One love

Swing the sickle (Joel 3:13) 
In Terry Pratchett's Reaper Man, Death finds work as a farm hand, with a surprising gift for cutting corn with a scythe. In one scene he competes with a new harvesting machine. Death cuts every stalk separately, which puts him at somewhat of a disadvantage, though his anger at the machine's carelessness of the corn drives him on. It is Pratchett's way of saying that every individual life matters, that we should never see or treat people as groups but always separately.
In the USA and across the world, people are marching under the banner of Black Lives Matter. A call to recognise every individual as of equal worth. It's a bit of an upward struggle in many parts of our world. In the USA, the founding fathers valued slaves at only three-fifths of a person in the Constitution and one in thirteen African Americans are denied the vote due to criminal convictions, four times the rate of non-African Americans. In countries all around the world migrants make up much of the workforce but with few rights and little job security.

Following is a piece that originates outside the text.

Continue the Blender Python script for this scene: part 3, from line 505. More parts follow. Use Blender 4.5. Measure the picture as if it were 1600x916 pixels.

So it horrified me more than a bit to find this sentiment in Scripture. God even seems to be encouraging his people to think of their enemies en masse, like a vat of grapes or a field of wheat. It is unsurprising then that sometimes the church falls into this trap, having an approach to mission that values structures or programmes above individual people. But love is particular not general. Jesus saw the crowds and had compassion on them for they were like sheep without a shepherd, and told a story of how a shepherd went out and searched for one lost sheep. God loves each one of us, irrespective of age, ethnicity, gender. Let us find a way to do the same.